Embora a lei exija que esse tipo de descoberta seja declarada sem demora para que possa ser preservada, Cosquer guardou o segredo por muito tempo.
“Esta gruta não era de ninguém. Quando você encontra um bom lugar para colher cogumelos, você conta para todo mundo?”, justificou.
Mas o boato de um “Lascaux submarino” começou a circular, atraindo mergulhadores.
Henri Cosquer, atualmente com 72 anos, oficializou sua descoberta perante as autoridades em 1991. A gruta, autenticada como sítio arqueológico de grande importância, foi batizada com seu nome.
A sua entrada, fechada com portão, está reservada às equipes científicas.
– “Degradação irreversível” –
Nos trinta anos seguintes, dezenas de missões arqueológicas foram realizadas para estudar e preservar o sítio, bem como para inventariar sua riqueza gráfica.
Os recursos disponíveis eram, no entanto, muito menores do que os da gruta de Chauvet, descoberta em Ardèche (sudeste da França) no final de 1994, e de mais fácil acesso.
Mas em 2011, Michel Olive e Luc Vanrell deram o alarme depois de terem verificado o brutal aumento do nível da água e degradação irreversível em alguns painéis.
“Foi uma catástrofe, um choque que nos derrubou psicologicamente”, diz Vanrell, que se lembra do enorme dano aos desenhos de cavalos.
“Todos os dados mostram que a elevação do nível da água está cada vez mais rápida”, confirma a geóloga Stéphanie Touron, especialista em grutas com pinturas do laboratório francês de pesquisa de monumentos históricos.
A gruta Cosquer também sofre as consequências da contaminação por microplásticos que acelera a degradação das pinturas.
Perante estas ameaças, o Estado francês, proprietário do local classificado como monumento histórico em 1992, lançou um estudo nacional para registrar este patrimônio o mais rapidamente possível.
– Enigmas –
Entre os enigmas que permanecem está o da impressão de um tecido em uma parede, o que poderia confirmar a hipótese de que esses caçadores-coletores faziam roupas na época em que frequentavam a gruta.
A representação de cavalos com crinas longas também levanta questões.
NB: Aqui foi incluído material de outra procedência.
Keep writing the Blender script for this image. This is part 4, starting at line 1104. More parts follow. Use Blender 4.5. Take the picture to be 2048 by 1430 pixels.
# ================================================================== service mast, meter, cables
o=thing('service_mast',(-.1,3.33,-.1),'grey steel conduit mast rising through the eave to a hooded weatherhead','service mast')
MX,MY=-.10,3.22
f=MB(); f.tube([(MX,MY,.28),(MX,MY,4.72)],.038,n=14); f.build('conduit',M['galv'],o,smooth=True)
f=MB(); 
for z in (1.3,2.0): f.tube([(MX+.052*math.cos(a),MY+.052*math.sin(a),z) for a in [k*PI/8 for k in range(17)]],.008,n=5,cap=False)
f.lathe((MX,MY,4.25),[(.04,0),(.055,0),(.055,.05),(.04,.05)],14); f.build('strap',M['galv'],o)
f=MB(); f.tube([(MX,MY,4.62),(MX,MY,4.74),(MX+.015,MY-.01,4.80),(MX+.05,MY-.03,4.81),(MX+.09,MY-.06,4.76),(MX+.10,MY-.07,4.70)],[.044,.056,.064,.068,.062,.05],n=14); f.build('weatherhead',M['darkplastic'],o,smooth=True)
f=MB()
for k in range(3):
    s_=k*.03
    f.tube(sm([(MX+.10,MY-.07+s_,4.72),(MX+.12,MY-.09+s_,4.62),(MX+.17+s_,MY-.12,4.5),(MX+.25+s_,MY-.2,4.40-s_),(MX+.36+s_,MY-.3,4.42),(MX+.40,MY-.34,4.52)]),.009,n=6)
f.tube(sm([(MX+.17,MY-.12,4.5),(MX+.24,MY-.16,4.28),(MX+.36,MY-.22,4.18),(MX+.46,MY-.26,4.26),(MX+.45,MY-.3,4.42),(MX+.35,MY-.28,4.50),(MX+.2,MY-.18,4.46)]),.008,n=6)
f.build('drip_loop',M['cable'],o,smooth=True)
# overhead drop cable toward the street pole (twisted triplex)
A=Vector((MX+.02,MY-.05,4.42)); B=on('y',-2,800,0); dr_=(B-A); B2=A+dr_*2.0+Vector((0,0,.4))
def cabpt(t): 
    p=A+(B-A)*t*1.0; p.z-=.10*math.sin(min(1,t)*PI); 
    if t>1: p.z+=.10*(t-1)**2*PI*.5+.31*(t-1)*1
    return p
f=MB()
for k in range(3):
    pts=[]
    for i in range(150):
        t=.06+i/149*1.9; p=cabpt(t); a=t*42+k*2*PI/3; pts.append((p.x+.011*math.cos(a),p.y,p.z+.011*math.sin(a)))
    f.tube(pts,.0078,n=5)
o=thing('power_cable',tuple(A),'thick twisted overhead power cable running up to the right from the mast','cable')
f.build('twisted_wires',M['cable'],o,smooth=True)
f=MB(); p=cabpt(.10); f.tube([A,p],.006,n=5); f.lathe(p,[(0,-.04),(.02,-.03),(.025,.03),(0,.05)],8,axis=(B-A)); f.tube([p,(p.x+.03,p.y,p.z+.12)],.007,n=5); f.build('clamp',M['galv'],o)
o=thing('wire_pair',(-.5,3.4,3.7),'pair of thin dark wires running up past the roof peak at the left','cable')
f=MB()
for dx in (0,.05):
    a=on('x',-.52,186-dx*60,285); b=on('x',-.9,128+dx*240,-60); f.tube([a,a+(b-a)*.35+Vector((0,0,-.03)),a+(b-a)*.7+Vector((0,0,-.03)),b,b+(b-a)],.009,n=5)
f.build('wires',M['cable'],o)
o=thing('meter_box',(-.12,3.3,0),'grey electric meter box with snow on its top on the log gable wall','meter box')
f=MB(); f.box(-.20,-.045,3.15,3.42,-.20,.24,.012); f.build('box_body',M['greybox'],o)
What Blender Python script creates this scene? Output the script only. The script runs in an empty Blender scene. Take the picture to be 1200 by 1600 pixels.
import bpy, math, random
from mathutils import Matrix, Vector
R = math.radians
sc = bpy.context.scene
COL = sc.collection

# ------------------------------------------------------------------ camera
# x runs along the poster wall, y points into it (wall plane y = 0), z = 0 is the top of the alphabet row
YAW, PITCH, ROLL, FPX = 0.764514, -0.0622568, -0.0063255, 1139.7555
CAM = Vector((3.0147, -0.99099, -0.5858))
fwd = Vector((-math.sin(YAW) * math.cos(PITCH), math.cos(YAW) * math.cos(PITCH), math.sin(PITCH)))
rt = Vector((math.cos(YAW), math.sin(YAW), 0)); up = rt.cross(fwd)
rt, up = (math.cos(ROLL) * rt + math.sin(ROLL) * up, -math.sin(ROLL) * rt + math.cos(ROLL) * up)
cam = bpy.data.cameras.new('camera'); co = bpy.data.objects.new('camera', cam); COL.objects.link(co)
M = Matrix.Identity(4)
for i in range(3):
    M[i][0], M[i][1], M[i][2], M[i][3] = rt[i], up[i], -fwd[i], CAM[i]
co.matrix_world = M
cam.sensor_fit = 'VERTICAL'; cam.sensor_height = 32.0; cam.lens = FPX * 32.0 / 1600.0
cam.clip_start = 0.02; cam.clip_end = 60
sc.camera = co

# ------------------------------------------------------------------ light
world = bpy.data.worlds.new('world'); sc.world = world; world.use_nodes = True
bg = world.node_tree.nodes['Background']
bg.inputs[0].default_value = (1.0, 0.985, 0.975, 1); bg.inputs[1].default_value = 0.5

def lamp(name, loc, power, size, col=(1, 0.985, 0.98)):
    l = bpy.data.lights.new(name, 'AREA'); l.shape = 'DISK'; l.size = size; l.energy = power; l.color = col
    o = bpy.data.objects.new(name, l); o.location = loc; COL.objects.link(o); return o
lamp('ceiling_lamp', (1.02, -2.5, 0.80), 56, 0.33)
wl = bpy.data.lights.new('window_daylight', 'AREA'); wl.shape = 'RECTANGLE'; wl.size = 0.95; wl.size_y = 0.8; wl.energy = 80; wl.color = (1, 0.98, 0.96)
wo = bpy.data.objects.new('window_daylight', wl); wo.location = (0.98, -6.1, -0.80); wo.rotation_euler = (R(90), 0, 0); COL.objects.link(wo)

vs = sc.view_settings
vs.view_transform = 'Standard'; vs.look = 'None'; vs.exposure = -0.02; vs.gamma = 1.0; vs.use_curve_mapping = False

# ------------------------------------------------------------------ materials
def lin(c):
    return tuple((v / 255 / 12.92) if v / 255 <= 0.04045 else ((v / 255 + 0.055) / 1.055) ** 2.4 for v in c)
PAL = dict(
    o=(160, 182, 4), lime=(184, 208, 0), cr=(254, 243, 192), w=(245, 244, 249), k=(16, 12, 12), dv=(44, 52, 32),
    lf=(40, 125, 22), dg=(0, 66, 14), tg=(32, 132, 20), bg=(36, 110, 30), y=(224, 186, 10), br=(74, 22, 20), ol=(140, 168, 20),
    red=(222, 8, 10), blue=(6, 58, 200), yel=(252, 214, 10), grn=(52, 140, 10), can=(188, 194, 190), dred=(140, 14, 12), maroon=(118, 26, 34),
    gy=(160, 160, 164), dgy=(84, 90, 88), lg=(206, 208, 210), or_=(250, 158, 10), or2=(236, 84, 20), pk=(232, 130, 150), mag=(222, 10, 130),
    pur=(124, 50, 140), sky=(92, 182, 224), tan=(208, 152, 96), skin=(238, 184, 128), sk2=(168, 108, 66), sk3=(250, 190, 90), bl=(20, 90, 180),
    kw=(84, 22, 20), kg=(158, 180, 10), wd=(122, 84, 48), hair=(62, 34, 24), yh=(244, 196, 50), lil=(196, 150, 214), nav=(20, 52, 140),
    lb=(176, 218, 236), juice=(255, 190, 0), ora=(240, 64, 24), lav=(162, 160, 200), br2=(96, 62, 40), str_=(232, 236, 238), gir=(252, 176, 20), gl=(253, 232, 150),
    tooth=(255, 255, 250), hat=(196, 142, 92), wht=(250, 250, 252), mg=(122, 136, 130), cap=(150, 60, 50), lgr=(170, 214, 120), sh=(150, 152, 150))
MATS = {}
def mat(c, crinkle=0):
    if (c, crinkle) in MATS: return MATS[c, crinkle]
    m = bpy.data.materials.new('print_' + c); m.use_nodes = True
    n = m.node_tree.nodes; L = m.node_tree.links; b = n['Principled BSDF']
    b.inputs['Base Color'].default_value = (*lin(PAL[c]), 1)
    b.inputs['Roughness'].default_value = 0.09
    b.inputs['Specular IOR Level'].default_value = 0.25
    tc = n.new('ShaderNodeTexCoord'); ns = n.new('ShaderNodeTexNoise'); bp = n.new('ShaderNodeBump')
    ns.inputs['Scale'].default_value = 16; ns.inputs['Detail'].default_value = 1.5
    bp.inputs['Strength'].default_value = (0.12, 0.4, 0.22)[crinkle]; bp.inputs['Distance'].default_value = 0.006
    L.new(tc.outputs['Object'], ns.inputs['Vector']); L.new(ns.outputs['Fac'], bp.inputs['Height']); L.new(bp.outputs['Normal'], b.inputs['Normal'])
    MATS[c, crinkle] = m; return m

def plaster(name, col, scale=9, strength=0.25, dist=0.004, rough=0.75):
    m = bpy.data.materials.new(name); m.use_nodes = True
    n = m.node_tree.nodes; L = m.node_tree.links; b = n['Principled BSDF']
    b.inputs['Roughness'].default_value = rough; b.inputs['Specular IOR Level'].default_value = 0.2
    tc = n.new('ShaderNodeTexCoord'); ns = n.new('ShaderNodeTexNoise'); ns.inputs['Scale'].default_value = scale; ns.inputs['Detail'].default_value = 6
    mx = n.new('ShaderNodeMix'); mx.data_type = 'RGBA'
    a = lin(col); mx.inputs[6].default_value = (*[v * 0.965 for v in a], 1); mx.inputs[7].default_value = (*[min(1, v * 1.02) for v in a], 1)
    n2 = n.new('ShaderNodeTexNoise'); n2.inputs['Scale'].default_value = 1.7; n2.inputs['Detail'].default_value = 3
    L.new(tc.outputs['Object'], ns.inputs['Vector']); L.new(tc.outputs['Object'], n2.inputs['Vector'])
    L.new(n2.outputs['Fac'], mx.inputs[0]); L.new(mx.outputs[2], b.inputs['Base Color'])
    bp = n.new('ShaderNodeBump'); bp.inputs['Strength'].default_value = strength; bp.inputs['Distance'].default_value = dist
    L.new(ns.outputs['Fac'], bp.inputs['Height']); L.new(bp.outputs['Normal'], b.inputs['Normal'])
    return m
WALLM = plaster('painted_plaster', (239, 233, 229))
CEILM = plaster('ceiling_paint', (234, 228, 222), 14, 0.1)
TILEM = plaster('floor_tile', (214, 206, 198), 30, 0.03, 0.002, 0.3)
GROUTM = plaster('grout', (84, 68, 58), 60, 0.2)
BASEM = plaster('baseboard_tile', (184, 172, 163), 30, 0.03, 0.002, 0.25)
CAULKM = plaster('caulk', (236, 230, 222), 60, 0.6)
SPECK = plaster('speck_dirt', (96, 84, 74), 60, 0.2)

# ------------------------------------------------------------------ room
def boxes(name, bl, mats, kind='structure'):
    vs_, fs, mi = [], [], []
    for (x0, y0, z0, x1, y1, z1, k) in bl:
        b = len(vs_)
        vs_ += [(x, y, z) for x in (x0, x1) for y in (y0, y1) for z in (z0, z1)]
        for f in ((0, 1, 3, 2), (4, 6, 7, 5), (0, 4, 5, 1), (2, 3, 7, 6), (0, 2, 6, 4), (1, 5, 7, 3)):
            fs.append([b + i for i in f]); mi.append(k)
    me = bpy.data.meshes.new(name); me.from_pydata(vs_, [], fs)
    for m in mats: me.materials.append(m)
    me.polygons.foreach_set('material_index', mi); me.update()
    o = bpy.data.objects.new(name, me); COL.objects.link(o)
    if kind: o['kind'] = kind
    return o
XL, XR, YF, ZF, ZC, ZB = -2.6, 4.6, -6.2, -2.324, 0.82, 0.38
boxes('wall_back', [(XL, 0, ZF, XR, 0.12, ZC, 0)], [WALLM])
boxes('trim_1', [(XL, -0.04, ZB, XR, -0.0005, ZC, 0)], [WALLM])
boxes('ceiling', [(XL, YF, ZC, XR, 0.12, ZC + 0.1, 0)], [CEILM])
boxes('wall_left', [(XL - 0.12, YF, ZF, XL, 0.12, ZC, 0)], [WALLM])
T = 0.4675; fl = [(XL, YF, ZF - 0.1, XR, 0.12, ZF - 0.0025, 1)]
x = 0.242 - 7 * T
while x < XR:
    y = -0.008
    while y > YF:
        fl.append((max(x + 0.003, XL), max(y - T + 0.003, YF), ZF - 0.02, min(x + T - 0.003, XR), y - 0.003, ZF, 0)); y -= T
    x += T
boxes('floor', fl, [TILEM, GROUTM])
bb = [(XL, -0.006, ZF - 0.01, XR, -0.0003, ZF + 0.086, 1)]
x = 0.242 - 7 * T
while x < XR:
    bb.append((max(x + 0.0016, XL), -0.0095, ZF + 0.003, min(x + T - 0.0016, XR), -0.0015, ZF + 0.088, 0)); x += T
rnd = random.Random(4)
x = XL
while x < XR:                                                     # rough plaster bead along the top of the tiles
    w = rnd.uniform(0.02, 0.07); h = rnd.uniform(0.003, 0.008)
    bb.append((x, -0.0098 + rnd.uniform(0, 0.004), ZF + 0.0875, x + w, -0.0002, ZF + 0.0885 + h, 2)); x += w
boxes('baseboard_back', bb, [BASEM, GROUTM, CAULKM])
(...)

Luc Vanrell avança a hipótese de uma primeira domesticação ou pelo menos de um aprisionamento do animal pelo homem, já que no estado selvagem as crinas são mais curtas, quase niveladas, devido ao efeito da vegetação durante o galope.
“Solos arqueológicos preservados sob uma camada de calcita” (um mineral) também devem ser estudados, explica Cyril Montoya, que fala da presença de “restos de carvão” que foram usados para pintar ou “zonas de aquecimento em estalagmites” transformadas em “lanternas para iluminar a gruta”.
A questão-chave do uso da gruta permanece sem resposta, admite Michel Olive.
Embora os arqueólogos concordem que nossos ancestrais distantes não moravam lá, alguns falam de “um santuário e outros de um local de encontro, até mesmo um local de extração de ‘leite lunar’, a substância branca das paredes usada para pintura corporal ou como auxílio para pinturas e gravuras”, explica.
– Desafio da réplica –
A ideia de criar uma réplica para o público existe desde a descoberta da gruta.
Mas foi preciso esperar até 2016 para que a região de Provence-Alpes-Côte d’Azur decidisse instalá-la em um edifício moderno sem uso no coração histórico de Marselha, a segunda maior cidade da França, ao lado do Museu das Civilizações Europeias e do Mediterrâneo.
Para a empresa Klébert Rossillon, responsável pela concepção, construção e gestão deste projeto de 23 milhões de euros (cerca de 24,7 milhões de dólares), dos quais 10 milhões financiados pela região, foi um grande desafio: colocar a réplica da gruta em um espaço menor e ao mesmo tempo ser o mais fiel possível ao original.
Por fim, após uma ligeira redução de escala, “serão mostrados 1.750 m2 de caverna, 100% das paredes pintadas e 90% das paredes gravadas”, diz Laurent Delbos, responsável pela obra.
Para seguir o original, a empresa dispôs dos dados de modelagem 3D da caverna coletados por arqueólogos sob os auspícios do Ministério da Cultura regional.
O trabalho manual se apoiou numa equipe de especialistas em réplicas de cavernas decoradas com as quais já foi construída uma recriação da caverna de Chauvet em Ardèche.
“Os artistas pré-históricos escreveram uma partitura há muito tempo, eu sou um de seus intérpretes”, resume o artista plástico Gilles Tosello, 66 anos, que tem se dedicado a reproduzir desenhos pré-históricos com a maior fidelidade possível, com os mesmos instrumentos e carvão usados na época.